El fútbol hace desde hace años un experimento insensato que no se hace en ningún otro ámbito de las actividades humanas: concentrar regularmente a lo más violento e irracional de la sociedad. A cada partido van bastantes miles de personas, entre las que hay de todo. Me figuro que si reuniéramos permanentemente a la minoría más culta, benéfica y generosa de entre la asistencia, ese contacto frecuente alumbraría estupendas iniciativas para la Humanidad. En lugar de eso, reunimos a los más bárbaros, seleccionados con paciencia de años. Les damos sitio fijo, facilidades económicas y protagonismo.
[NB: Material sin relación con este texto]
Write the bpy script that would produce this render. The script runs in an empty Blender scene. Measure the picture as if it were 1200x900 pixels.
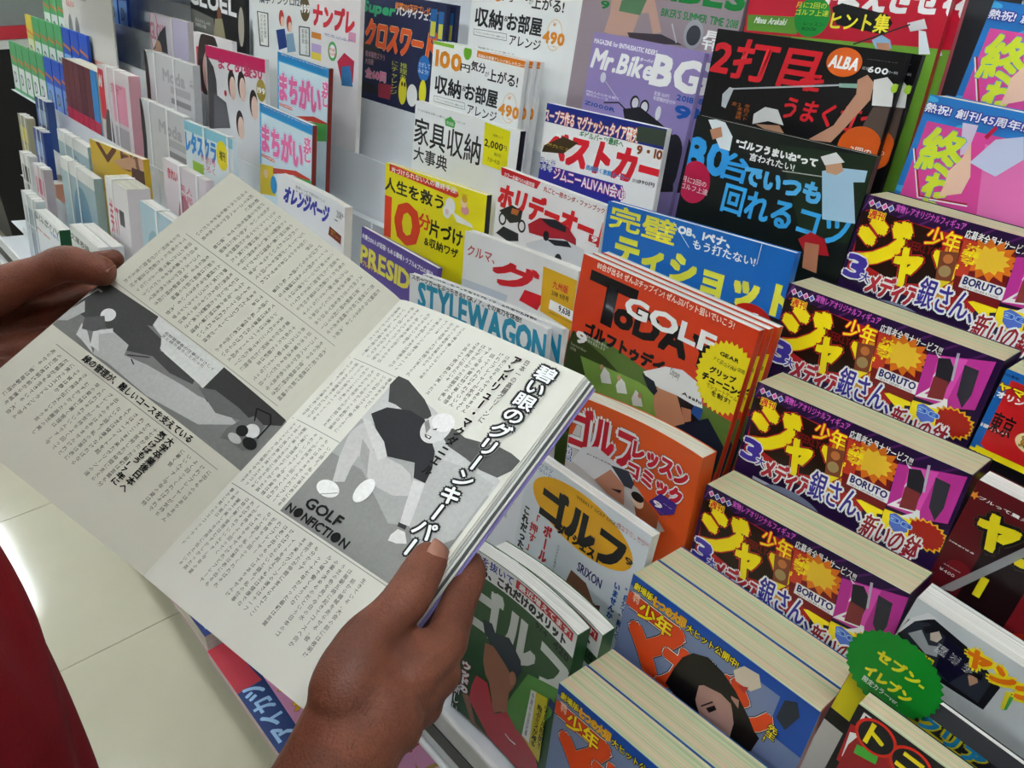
import bpy, math, random
import numpy as np
from mathutils import Matrix, Vector

# ------------------------------------------------------------------ camera
SC = bpy.context.scene
COL = SC.collection
CAM_H = 1.45
cam_d = bpy.data.cameras.new('camera'); cam = bpy.data.objects.new('camera', cam_d); COL.objects.link(cam)
cam_d.sensor_width = 36.0; cam_d.lens = 922.5 / 1200 * 36.0; cam_d.clip_start = 0.02; cam_d.clip_end = 60
Rt = Vector((0.66877, 0.74288, 0.02662)); Dn = Vector((0.39541, -0.32503, -0.85850)); Fw = Vector((-0.62942, 0.58524, -0.51127))
cam.matrix_world = Matrix(((Rt.x, -Dn.x, -Fw.x, 0), (Rt.y, -Dn.y, -Fw.y, 0), (Rt.z, -Dn.z, -Fw.z, CAM_H), (0, 0, 0, 1)))
SC.camera = cam
# ------------------------------------------------------------------ world, lights, exposure
SC.view_settings.view_transform = 'Standard'; SC.view_settings.look = 'None'
SC.view_settings.gamma = 1; SC.view_settings.use_curve_mapping = False
SC.view_settings.exposure = 2.1
wd = bpy.data.worlds.new('world'); SC.world = wd; wd.use_nodes = True
wd.node_tree.nodes['Background'].inputs[0].default_value = (0.93, 0.97, 1.0, 1); wd.node_tree.nodes['Background'].inputs[1].default_value = 0.12
CEIL = 2.75
LAMP_ROWS = [(0.17, (-8.2, -5.6, -2.7, 0.2)), (-1.9, (-5.5, -2.5, 0.5))]
LAMP_STRENGTH = 11.0

# ------------------------------------------------------------------ materials
def lin(c):
    c = c / 255.0
    return c / 12.92 if c <= 0.04045 else ((c + 0.055) / 1.055) ** 2.4
def rgb(h):
    if isinstance(h, tuple): return (*h, 1)
    return (lin(int(h[0:2], 16)), lin(int(h[2:4], 16)), lin(int(h[4:6], 16)), 1)
MC = {}
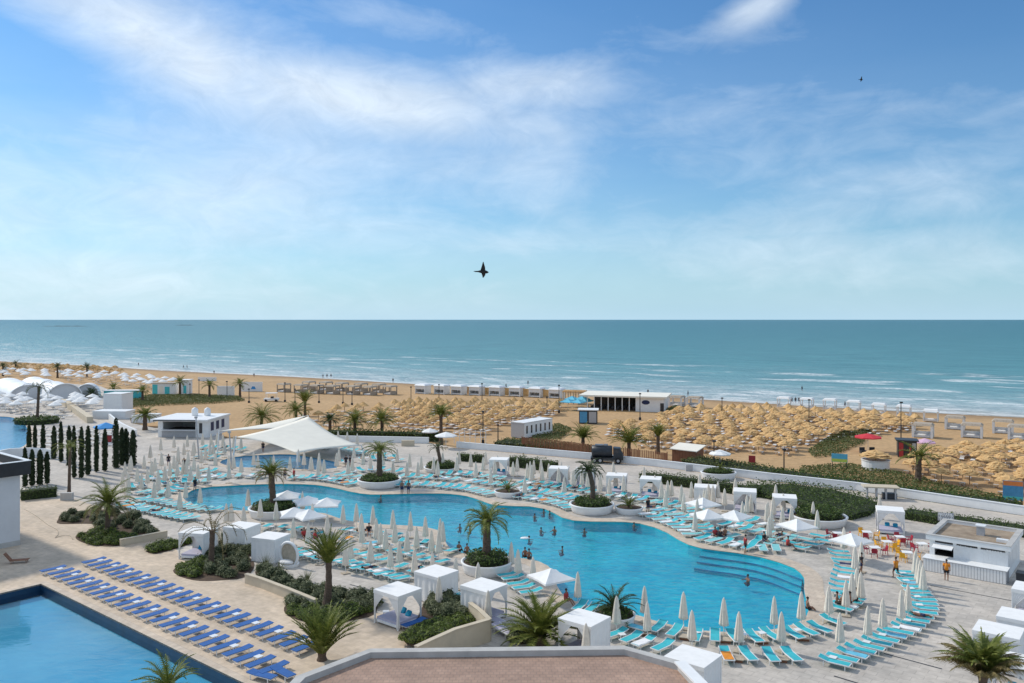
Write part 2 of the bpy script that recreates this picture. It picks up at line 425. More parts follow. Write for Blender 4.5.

Y, claro, no puede pasar sino lo que pasa: un contagio de barrabasadas que cada poco tiempo provoca un sobresalto o una tragedia. La barbarie alimenta la barbarie y esa concentración de ultras que se permite y alienta en todos los campos menos en el del Barcelona (Laporta señaló el camino, y no el dedo de Mourinho) es, bien mirado, una locura. El pretexto es que animan y dan colorido, la esperanza es controlarlos con un manejo adecuado de prebendas. Pero no funciona. Funciona lo de Laporta. Por cierto, el Barça ganó seis títulos el año en que prescindió de esa ‘animación’.

No, no son necesarios para ganar ni para ambientar, y aun si lo fueran, el precio sería demasiado alto. El Manzanares vivió un partido raro, la mañana festiva se convirtió en un disgusto teñido de culpa colectiva. Cuando el Frente Atlético quiso arrancarse varias veces con sus cánticos, el resto del público le hizo callar. Un buen gesto, pero no podemos ignorar cuántas veces antes se les han consentido, y hasta reído, gritos repugnantes, como ‘Zabaleta, era de la ETA’, ‘Illa, illa, illa, Juanito hecho papilla’ o ‘El Retiro es español, no es un parque de Ecuador’. Demasiada condescendencia.